Officiellement, c'est une reprise de «Fruit Ninja», un jeu pour smartphone très connu. Dans les faits, la nouvelle appli lancée à l'occasion des 75 ans de Migros Vaud propose de découper au sabre des produits d'un hypothétique supermarché concurrent, appelé «Flop». Ce nom et le design des articles en question laisse peu de doute au sujet de son identité.
Mais depuis quand le géant orange se lance-t-il dans le marketing agressif? Les Suisses sont-ils vraiment le bon public cible? On a posé ces questions à Alberto Gomez, responsable des stratégies de marketing digital au sein de l'agence lausannoise Antistatique.

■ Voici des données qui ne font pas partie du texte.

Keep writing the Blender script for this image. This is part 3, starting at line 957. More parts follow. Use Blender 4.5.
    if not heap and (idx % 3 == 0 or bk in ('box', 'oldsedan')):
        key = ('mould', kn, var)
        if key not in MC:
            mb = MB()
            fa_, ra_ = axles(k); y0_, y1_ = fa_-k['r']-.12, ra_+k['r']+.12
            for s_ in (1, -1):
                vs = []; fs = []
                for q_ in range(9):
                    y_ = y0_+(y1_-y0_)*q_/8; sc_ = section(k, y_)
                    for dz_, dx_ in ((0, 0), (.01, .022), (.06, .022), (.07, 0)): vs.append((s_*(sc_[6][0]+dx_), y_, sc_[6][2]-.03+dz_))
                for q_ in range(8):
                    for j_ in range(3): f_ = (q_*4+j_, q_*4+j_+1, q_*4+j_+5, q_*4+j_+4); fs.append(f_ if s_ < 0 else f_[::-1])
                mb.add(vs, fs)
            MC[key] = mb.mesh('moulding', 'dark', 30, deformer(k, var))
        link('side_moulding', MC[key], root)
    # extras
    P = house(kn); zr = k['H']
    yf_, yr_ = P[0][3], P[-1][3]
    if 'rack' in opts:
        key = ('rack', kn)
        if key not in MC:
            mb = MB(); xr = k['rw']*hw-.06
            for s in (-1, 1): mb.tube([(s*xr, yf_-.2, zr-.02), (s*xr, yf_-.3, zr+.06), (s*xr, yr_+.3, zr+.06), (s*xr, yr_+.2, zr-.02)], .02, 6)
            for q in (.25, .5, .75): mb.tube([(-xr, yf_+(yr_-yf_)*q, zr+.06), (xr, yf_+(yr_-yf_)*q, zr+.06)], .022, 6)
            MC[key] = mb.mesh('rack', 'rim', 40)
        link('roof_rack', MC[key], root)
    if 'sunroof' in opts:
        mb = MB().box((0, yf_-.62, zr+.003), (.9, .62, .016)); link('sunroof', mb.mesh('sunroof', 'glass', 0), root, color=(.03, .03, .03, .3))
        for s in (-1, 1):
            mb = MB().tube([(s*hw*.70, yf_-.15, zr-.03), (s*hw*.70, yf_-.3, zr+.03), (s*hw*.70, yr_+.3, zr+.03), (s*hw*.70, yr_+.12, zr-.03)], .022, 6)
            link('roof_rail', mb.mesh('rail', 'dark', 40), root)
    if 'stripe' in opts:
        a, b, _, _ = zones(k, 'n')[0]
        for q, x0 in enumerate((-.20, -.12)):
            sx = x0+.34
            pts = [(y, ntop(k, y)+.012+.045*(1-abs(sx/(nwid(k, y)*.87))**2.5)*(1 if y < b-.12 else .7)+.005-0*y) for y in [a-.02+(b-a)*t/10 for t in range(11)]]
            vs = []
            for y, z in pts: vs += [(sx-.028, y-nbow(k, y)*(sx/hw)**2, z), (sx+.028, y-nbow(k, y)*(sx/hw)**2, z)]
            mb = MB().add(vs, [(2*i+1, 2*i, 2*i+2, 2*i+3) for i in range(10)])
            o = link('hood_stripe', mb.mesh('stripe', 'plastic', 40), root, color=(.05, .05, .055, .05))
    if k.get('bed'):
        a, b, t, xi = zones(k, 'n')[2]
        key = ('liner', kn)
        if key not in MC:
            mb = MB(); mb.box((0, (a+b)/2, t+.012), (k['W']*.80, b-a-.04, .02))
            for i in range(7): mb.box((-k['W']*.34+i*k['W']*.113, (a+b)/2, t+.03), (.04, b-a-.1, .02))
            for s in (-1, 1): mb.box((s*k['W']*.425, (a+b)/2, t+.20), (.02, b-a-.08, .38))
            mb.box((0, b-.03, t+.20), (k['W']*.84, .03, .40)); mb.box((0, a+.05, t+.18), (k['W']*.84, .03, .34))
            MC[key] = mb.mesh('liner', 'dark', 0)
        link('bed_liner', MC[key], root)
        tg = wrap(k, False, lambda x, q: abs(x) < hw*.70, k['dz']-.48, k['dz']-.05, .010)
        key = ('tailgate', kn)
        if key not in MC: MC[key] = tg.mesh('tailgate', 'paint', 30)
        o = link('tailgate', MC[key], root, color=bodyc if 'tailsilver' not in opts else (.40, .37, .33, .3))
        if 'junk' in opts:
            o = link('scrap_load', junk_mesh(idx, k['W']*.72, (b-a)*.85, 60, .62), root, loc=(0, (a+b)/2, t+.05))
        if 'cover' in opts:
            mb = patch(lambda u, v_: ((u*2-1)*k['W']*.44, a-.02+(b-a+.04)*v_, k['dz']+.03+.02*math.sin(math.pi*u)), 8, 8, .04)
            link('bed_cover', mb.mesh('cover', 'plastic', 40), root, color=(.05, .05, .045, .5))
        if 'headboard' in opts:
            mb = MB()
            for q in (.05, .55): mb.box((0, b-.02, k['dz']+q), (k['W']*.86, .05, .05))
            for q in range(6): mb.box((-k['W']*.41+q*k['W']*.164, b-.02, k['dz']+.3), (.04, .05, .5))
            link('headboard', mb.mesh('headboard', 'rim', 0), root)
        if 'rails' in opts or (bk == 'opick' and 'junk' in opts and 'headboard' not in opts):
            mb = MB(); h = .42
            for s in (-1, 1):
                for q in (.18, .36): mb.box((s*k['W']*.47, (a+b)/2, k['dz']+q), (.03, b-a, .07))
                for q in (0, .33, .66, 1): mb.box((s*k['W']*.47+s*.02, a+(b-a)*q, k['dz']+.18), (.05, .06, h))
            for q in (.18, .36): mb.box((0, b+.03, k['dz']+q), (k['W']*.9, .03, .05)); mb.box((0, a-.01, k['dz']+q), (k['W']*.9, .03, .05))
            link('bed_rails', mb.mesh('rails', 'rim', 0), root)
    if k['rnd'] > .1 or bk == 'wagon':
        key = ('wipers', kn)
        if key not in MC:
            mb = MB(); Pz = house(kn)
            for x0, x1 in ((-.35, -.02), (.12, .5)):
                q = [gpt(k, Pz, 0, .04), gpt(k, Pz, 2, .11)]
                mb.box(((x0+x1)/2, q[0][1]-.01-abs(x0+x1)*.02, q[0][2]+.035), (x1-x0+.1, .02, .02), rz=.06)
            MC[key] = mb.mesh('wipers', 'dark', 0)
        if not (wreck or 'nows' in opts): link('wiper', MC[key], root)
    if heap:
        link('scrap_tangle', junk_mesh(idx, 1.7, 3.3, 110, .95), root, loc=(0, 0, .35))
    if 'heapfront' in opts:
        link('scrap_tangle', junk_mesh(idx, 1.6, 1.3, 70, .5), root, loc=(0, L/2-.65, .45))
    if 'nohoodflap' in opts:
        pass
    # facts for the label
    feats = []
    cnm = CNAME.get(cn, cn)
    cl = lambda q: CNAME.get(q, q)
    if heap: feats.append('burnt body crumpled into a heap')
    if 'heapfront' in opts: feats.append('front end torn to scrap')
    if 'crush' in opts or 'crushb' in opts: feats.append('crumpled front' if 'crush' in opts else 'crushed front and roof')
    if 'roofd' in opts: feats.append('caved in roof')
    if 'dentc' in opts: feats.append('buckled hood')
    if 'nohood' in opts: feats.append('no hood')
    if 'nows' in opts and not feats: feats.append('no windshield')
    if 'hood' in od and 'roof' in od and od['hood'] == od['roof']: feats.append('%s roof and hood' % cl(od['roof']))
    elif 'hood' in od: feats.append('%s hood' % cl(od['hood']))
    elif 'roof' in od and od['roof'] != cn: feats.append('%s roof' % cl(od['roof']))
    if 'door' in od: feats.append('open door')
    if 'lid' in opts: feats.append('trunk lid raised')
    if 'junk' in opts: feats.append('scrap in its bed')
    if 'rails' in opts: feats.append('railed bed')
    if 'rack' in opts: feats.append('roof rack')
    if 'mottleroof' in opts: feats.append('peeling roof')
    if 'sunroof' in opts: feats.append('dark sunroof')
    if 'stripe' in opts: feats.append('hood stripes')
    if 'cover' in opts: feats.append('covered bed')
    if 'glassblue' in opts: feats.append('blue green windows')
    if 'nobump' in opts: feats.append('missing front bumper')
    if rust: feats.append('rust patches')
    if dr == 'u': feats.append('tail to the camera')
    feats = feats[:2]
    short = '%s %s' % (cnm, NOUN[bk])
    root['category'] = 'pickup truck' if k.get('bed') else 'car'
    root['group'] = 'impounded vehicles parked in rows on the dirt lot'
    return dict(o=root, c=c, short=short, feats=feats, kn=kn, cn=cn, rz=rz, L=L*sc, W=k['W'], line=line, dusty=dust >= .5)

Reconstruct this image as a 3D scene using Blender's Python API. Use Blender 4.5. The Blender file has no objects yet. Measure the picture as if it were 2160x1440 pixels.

On a l'habitude de voir Migros comme une entreprise à l'image lisse et bienveillante. Cette appli est-elle étonnante?
Oui, notamment à cause de son côté agressif, voire violent, qui reste tabou en Suisse. C'est peu habituel par rapport au marché américain, où des entreprises rivales se tirent constamment dans les pattes à coups de campagnes de marketing belliqueuses. Les rivalités entre McDonald's et Burger King, ou entre Coca-Cola et Pepsi, en sont un exemple.
Concernant l'appli de Migros, ce qui choque, c'est qu'on propose carrément de trancher des produits. C'est violent, car le message derrière est clair: «On découpe la concurrence». Cela dit, je ne crois pas que cela va donner lieu à une surenchère.
Pourquoi?
Ce jeu reste malgré tout assez subtil: la violence n'est pas explicite, on ne voit pas de sabre. Et puis la surenchère ne correspond pas au public suisse. Regardez Roger Federer: la personnalité préférée des Helvètes est quelqu'un de très lisse, calme et consensuel.
L'appli de Migros s'adresse-t-elle donc au bon public?
Je pense que oui, elle a toutes les chances de bien marcher. Le produit est bien fait. Ils ont pris l'Ice Tea, qui est un produit emblématique et très clivant. On est pour ou on est contre. De plus, ça se joue très facilement, et c'est facile de participer.
On voit clairement que cette appli a été développée pour un public cible: elle vise les Millenials et c'est assumé. Ça m'étonne beaucoup. Je ne sais pas s'il s'agit d'un test, mais c'est spécial venant de Migros. On n'a pas l'habitude.
Coop devrait-elle jouer le jeu et répondre d'une manière similaire?
Oui, totalement, ce serait génial. Il faut avouer qu'en termes de publicité, la situation est assez ennuyeuse en Suisse. Coop pourrait réagir avec quelque chose complètement à l'opposé, en montrant par exemple beaucoup d'amour pour les produits de Migros.